Prompt: Everything in the listing below from the line containing "M_crown=mat('crown_paint',(0.46,0.478,0.50),0.5)" through the line containing "M_frame=mat('door_frame_paint',(0.40,0.415,0.44),0.4)" should be repeated exactly; leave out every other line.

* begin Source data *

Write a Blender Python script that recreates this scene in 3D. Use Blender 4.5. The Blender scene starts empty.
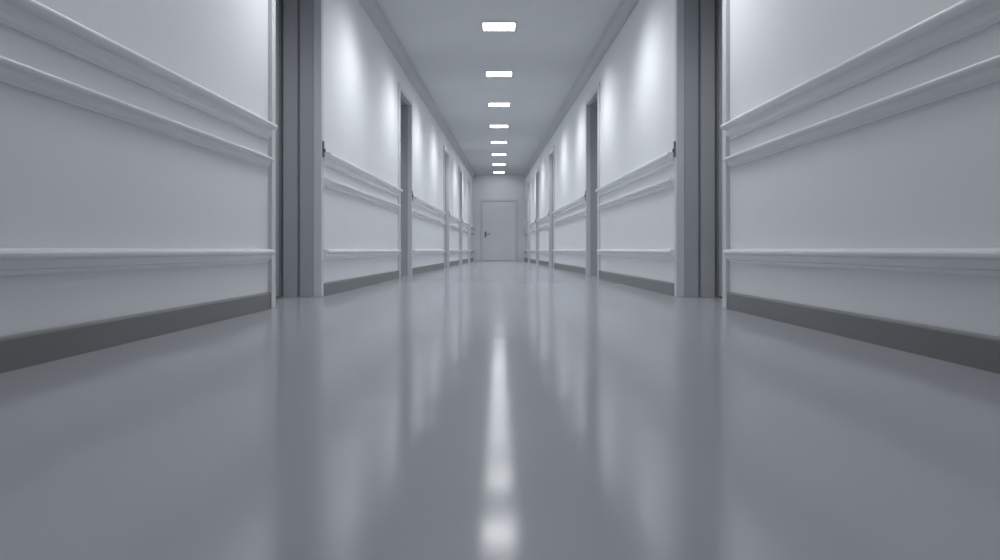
import bpy, math
from mathutils import Vector
sc=bpy.context.scene
sc.view_settings.view_transform='Standard'
CAMZ=0.378; H=3.0; YB=-3.0; YE=24.4; DH=2.54; TH=0.40
def hw(y): return 1.604-0.02857*y
OPEN=[(4.53,5.65),(9.32,10.40),(14.9,15.95),(18.6,19.6),(21.8,22.7)]
# ---------- materials
def mat(name,col,rough=0.5,metal=0.0,var=0.02,vscale=3.0,coat=0.0,spec=0.5):
    m=bpy.data.materials.new(name); m.use_nodes=True
    nt=m.node_tree; b=nt.nodes['Principled BSDF']
    b.inputs['Roughness'].default_value=rough; b.inputs['Metallic'].default_value=metal
    b.inputs['Specular IOR Level'].default_value=spec
    b.inputs['Coat Weight'].default_value=coat
    tc=nt.nodes.new('ShaderNodeTexCoord')
    n=nt.nodes.new('ShaderNodeTexNoise'); n.inputs['Scale'].default_value=vscale; n.inputs['Detail'].default_value=3
    nt.links.new(tc.outputs['Object'],n.inputs['Vector'])
    r=nt.nodes.new('ShaderNodeValToRGB')
    r.color_ramp.elements[0].position=0.3; r.color_ramp.elements[1].position=0.7
    r.color_ramp.elements[0].color=[max(0,c*(1-var)) for c in col]+[1]
    r.color_ramp.elements[1].color=[min(1,c*(1+var)) for c in col]+[1]
    nt.links.new(n.outputs['Fac'],r.inputs['Fac']); nt.links.new(r.outputs['Color'],b.inputs['Base Color'])
    return m
M_wall=mat('wall_paint',(0.735,0.752,0.775),0.45,var=.008)
M_trim=mat('trim_paint',(0.775,0.79,0.81),0.26,var=.005)
M_ceil=mat('ceiling_paint',(0.61,0.628,0.65),0.8)
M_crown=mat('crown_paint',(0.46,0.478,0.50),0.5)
M_base=mat('baseboard_vinyl',(0.165,0.167,0.17),0.35)
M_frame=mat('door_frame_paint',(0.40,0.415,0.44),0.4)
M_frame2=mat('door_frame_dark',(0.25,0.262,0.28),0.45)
M_case=mat('door_casing_paint',(0.60,0.618,0.645),0.4)
M_door=mat('door_laminate',(0.42,0.435,0.455),0.4)
M_edoor=mat('end_door_paint',(0.77,0.784,0.805),0.45)
M_eframe=mat('end_door_frame_paint',(0.67,0.684,0.705),0.45)
M_metal=mat('brushed_steel',(0.22,0.22,0.23),0.35,1.0)
# floor: glossy poured epoxy = diffuse pigment under a fresnel gloss
M_floor=bpy.data.materials.new('floor_epoxy'); M_floor.use_nodes=True
nt=M_floor.node_tree; nt.nodes.clear(); N=nt.nodes.new; Lk=nt.links.new
out=N('ShaderNodeOutputMaterial'); mx=N('ShaderNodeMixShader'); df=N('ShaderNodeBsdfDiffuse'); gl=N('ShaderNodeBsdfAnisotropic'); fr=N('ShaderNodeFresnel')
gl.distribution='GGX'; gl.inputs['Roughness'].default_value=0.128; gl.inputs['Color'].default_value=(.97,.98,1,1); fr.inputs['IOR'].default_value=2.3
ml=N('ShaderNodeMath'); ml.operation='MULTIPLY'; ml.inputs[1].default_value=.71
tc=N('ShaderNodeTexCoord'); ns=N('ShaderNodeTexNoise'); ns.inputs['Scale'].default_value=.8; rp=N('ShaderNodeValToRGB')
rp.color_ramp.elements[0].color=(.365,.378,.407,1); rp.color_ramp.elements[1].color=(.38,.393,.422,1)
Lk(tc.outputs['Object'],ns.inputs['Vector']); Lk(ns.outputs['Fac'],rp.inputs['Fac']); Lk(rp.outputs['Color'],df.inputs['Color'])
Lk(fr.outputs[0],ml.inputs[0]); Lk(ml.outputs[0],mx.inputs[0]); Lk(df.outputs[0],mx.inputs[1]); Lk(gl.outputs[0],mx.inputs[2]); Lk(mx.outputs[0],out.inputs['Surface'])
mp=N('ShaderNodeMapping'); mp.inputs['Scale'].default_value=(.45,2.6,1); nb=N('ShaderNodeTexNoise'); nb.inputs['Scale'].default_value=1.0; nb.inputs['Detail'].default_value=0.5
bp=N('ShaderNodeBump'); bp.inputs['Strength'].default_value=1.0; bp.inputs['Distance'].default_value=0.004
Lk(tc.outputs['Object'],mp.inputs['Vector']); Lk(mp.outputs[0],nb.inputs['Vector']); Lk(nb.outputs['Fac'],bp.inputs['Height']); Lk(bp.outputs[0],gl.inputs['Normal'])
def emis(name,col,s):
    m=bpy.data.materials.new(name); m.use_nodes=True; nt=m.node_tree
    b=nt.nodes['Principled BSDF']; b.inputs['Base Color'].default_value=(.9,.9,.9,1)
    b.inputs['Emission Color'].default_value=(*col,1); b.inputs['Emission Strength'].default_value=s
    return m
M_em=emis('light_diffuser',(0.98,0.99,1.0),14)
# ---------- geometry
class MB:
    def __init__(s): s.v=[]; s.f=[]; s.m=[]
    def prism(s,prof_a,prof_b,mi=0):
        n=len(prof_a); o=len(s.v); s.v+=prof_a+prof_b
        for i in range(n):
            j=(i+1)%n; s.f.append((o+i,o+j,o+n+j,o+n+i)); s.m.append(mi)
        s.f.append(tuple(o+i for i in range(n))); s.m.append(mi)
        s.f.append(tuple(o+n+i for i in reversed(range(n)))); s.m.append(mi)
    def box(s,x0,x1,y0,y1,z0,z1,mi=0):
        s.prism([(x0,y0,z0),(x1,y0,z0),(x1,y0,z1),(x0,y0,z1)],[(x0,y1,z0),(x1,y1,z0),(x1,y1,z1),(x0,y1,z1)],mi)
    def ext(s,side,prof,y0,y1,mi=0):   # prof=(off inward,z)
        s.prism([(side*(hw(y0)-o),y0,z) for o,z in prof],[(side*(hw(y1)-o),y1,z) for o,z in prof],mi)
    def wbox(s,side,o0,o1,y0,y1,z0,z1,mi=0):
        s.ext(side,[(o0,z0),(o1,z0),(o1,z1),(o0,z1)],y0,y1,mi)
    def obj(s,name,mats,parent=None,bevel=0,smooth=False):
        import bmesh
        me=bpy.data.meshes.new(name); me.from_pydata([tuple(v) for v in s.v],[],s.f)
        for m in mats: me.materials.append(m)
        for p,mi in zip(me.polygons,s.m): p.material_index=mi
        bm=bmesh.new(); bm.from_mesh(me); bmesh.ops.recalc_face_normals(bm,faces=bm.faces); bm.to_mesh(me); bm.free()
        o=bpy.data.objects.new(name,me); sc.collection.objects.link(o)
        if parent: o.parent=parent
        if bevel:
            md=o.modifiers.new('bevel','BEVEL'); md.width=bevel; md.segments=2; md.limit_method='ANGLE'
        if smooth:
            for p in me.polygons: p.use_smooth=True
            md=o.modifiers.new('es','EDGE_SPLIT'); md.split_angle=math.radians(32)
        return o
def empty(name,loc=(0,0,0)):
    e=bpy.data.objects.new(name,None); sc.collection.objects.link(e); e.empty_display_size=.1; return e
X0=hw(YB)+TH+.1
m=MB(); m.box(-X0,X0,YB-.2,YE+.2,-.1,0); m.obj('floor',[M_floor])
m=MB(); m.box(-X0,X0,YB-.2,YE+.2,H,H+.1); m.obj('ceiling',[M_ceil])
m=MB(); m.box(-X0,X0,YB-.2,YB,0,H); m.obj('wall_back',[M_wall])
segs=[]; y=YB
for a,c in OPEN: segs.append((y,a)); y=c
segs.append((y,YE))
CW=0.055
def arc(cx,cz,r,a0,a1,n=8,sx=1):
    return [(cx+sx*r*math.cos(math.radians(a0+(a1-a0)*i/n)),cz+r*math.sin(math.radians(a0+(a1-a0)*i/n))) for i in range(n+1)]
def sh(P,d): return [(o,z+d) for o,z in P]
# profiles (protrusion,z) : stepped panel mouldings
P_hand=sh([(0,1.118),(.010,1.118),(.012,1.132),(.022,1.136),(.032,1.144),(.036,1.156),(.036,1.178),(.054,1.182)]+arc(.056,1.200,.016,-80,90,8)+[(.036,1.217),(.018,1.221),(.012,1.229),(0,1.229)],-.040)
P_mid=sh([(0,.926),(.008,.926),(.010,.938),(.018,.942),(.025,.950),(.027,.966),(.038,.970)]+arc(.040,.982,.011,-80,90,6)+[(.014,.995),(.008,1.0),(0,1.0)],-.028)
P_low=[(0,.298),(.008,.298),(.012,.306),(.012,.314),(.022,.318),(.030,.330),(.032,.346)]+[(.044,.350),(.052,.357),(.054,.367),(.050,.376),(.040,.381),(.012,.384),(0,.384)]
P_base=[(0,0),(.018,0),(.018,.098),(.014,.106),(.010,.110),(0,.110)]
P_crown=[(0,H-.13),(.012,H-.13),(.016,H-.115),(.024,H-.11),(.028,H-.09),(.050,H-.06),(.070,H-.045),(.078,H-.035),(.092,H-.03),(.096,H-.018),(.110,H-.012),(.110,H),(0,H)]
tn=0
for side,nm in ((-1,'left'),(1,'right')):
    w=MB()
    for a,c in segs: w.wbox(side,-TH-.08,0,a,c,0,H)
    for a,c in OPEN:
        w.wbox(side,-TH-.08,0,a,c,DH,H)
    w.obj('wall_'+nm,[M_wall])
    bb=MB()
    for k,(a,c) in enumerate(segs):
        a2=a+(CW if k else 0); c2=c-(.055 if k<len(segs)-1 else 0)
        bb.ext(side,P_base,a2,c2)
        c3=c2-(.025 if k<len(segs)-1 else 0)
        for P in (P_hand,P_mid,P_low):
            tn+=1; h=MB(); h.ext(side,P,a2+.004,c3); h.obj('trim_%d'%tn,[M_trim],smooth=True)
    bb.obj('baseboard_'+nm,[M_base])
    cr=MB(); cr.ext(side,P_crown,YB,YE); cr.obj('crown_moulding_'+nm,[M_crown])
# doorways
dn=0
for side in (-1,1):
    for a,c in OPEN:
        dn+=1; e=empty('door_%d'%dn)
        k=MB()
        k.wbox(side,-.05,.026,a-.055,a+.012,0,DH+CW); k.wbox(side,-.05,.014,c-.012,c+CW,0,DH+CW)
        k.wbox(side,-.05,.012,a+.012,c-.012,DH-.012,DH+CW)
        k.obj('casing',[M_case],e,bevel=.004)
        f=MB()
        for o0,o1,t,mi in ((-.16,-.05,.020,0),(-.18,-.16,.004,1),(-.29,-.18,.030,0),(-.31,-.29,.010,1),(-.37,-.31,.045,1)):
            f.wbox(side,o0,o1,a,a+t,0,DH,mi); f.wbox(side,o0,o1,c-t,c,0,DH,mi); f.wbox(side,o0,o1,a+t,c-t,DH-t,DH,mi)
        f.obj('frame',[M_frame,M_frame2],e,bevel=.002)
        s=MB(); s.wbox(side,-.36,-.315,a+.05,c-.05,.008,DH-.05)
        s.wbox(side,-.40,-.372,a,c,0,DH)
        s.wbox(side,-.3155,-.309,a+.13,c-.13,.25,1.0); s.wbox(side,-.3155,-.309,a+.13,c-.13,1.15,2.35)
        s.obj('slab',[M_door],e,bevel=.003)
        hd=MB(); hd.wbox(side,-.315,-.300,a+.07,a+.12,.95,1.15); hd.wbox(side,-.300,-.265,a+.085,a+.105,1.04,1.06); hd.wbox(side,-.275,-.258,a+.085,a+.22,1.038,1.062)
        hd.obj('handle',[M_metal],e,bevel=.004)
        st=MB(); st.wbox(side,.012,.024,c+.010,c+.040,1.13,1.26); st.wbox(side,.022,.036,c+.018,c+.032,1.17,1.20)
        st.obj('latch_plate',[M_metal],e,bevel=.003)
# end wall with door
m=MB(); dw=.62; dhh=2.1
m.box(-X0,-dw,YE,YE+.2,0,H); m.box(dw,X0,YE,YE+.2,0,H); m.box(-dw,dw,YE,YE+.2,dhh,H); m.obj('wall_end',[M_edoor])
dn+=1; e=empty('door_%d'%dn)
m=MB(); t=.05
m.box(-dw-.04,-dw+t-.02,YE-.02,YE+.12,0,dhh+.04); m.box(dw-t+.02,dw+.04,YE-.02,YE+.12,0,dhh+.04); m.box(-dw+t-.02,dw-t+.02,YE-.02,YE+.12,dhh-.03,dhh+.04); m.obj('frame',[M_eframe],e,bevel=.004)
m=MB(); m.box(-dw+.035,dw-.035,YE+.0,YE+.05,.01,dhh-.035); m.obj('slab',[M_edoor],e,bevel=.004)
m=MB(); m.box(-.50,-.44,YE-.018,YE,.82,1.02); m.box(-.48,-.46,YE-.05,YE-.01,.92,.94); m.box(-.48,-.30,YE-.065,YE-.045,.915,.945); m.obj('handle',[M_metal],e,bevel=.004)
# ceiling lights
for i in range(-5,8):
    y=8.2+2.2*i
    if y<YB+.3: continue
    e=empty('ceiling_light')
    a,bq=.185,.14
    m=MB(); 
    for (x0,x1,y0,y1) in ((-a-.02,-a,-bq-.02,bq+.02),(a,a+.02,-bq-.02,bq+.02),(-a,a,-bq-.02,-bq),(-a,a,bq,bq+.02)):
        m.box(x0,x1,y+y0,y+y1,H-.010,H)
    m.obj('frame',[M_crown],e)
    m=MB(); m.box(-a,a,y-bq,y+bq,H-.008,H); m.obj('diffuser',[M_em],e)
# added spots with no fixture, brightening both walls in soft bands
for side in (-1,1):
    for i in range(-4,9):
        y=6.6+2.2*i
        if y<YB+.3 or y>YE-.3: continue
        L=bpy.data.lights.new('wall_washer','SPOT'); L.energy=66*(.35 if y<3 else 1); L.spot_size=math.radians(136); L.spot_blend=1.0; L.shadow_soft_size=.30; L.color=(.96,.98,1)
        o=bpy.data.objects.new('wall_washer',L); sc.collection.objects.link(o)
        o.location=(side*(hw(y)-.70),y,H-.32)
        d=Vector((side*.26,0,-1)); o.rotation_euler=d.to_track_quat('-Z','Y').to_euler()
w=bpy.data.worlds.new('world'); sc.world=w; w.use_nodes=True
w.node_tree.nodes['Background'].inputs[0].default_value=(.6,.65,.7,1); w.node_tree.nodes['Background'].inputs[1].default_value=.1
cam=bpy.data.cameras.new('camera'); co=bpy.data.objects.new('camera',cam); sc.collection.objects.link(co)
co.location=(0,0,CAMZ); co.rotation_euler=(math.radians(90),0,0); cam.sensor_width=36; cam.lens=25.2; cam.shift_y=-.03; cam.shift_x=.001; cam.clip_start=.01
sc.camera=co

* end Source data *

Response for this exercise:
M_crown=mat('crown_paint',(0.46,0.478,0.50),0.5)
M_base=mat('baseboard_vinyl',(0.165,0.167,0.17),0.35)
M_frame=mat('door_frame_paint',(0.40,0.415,0.44),0.4)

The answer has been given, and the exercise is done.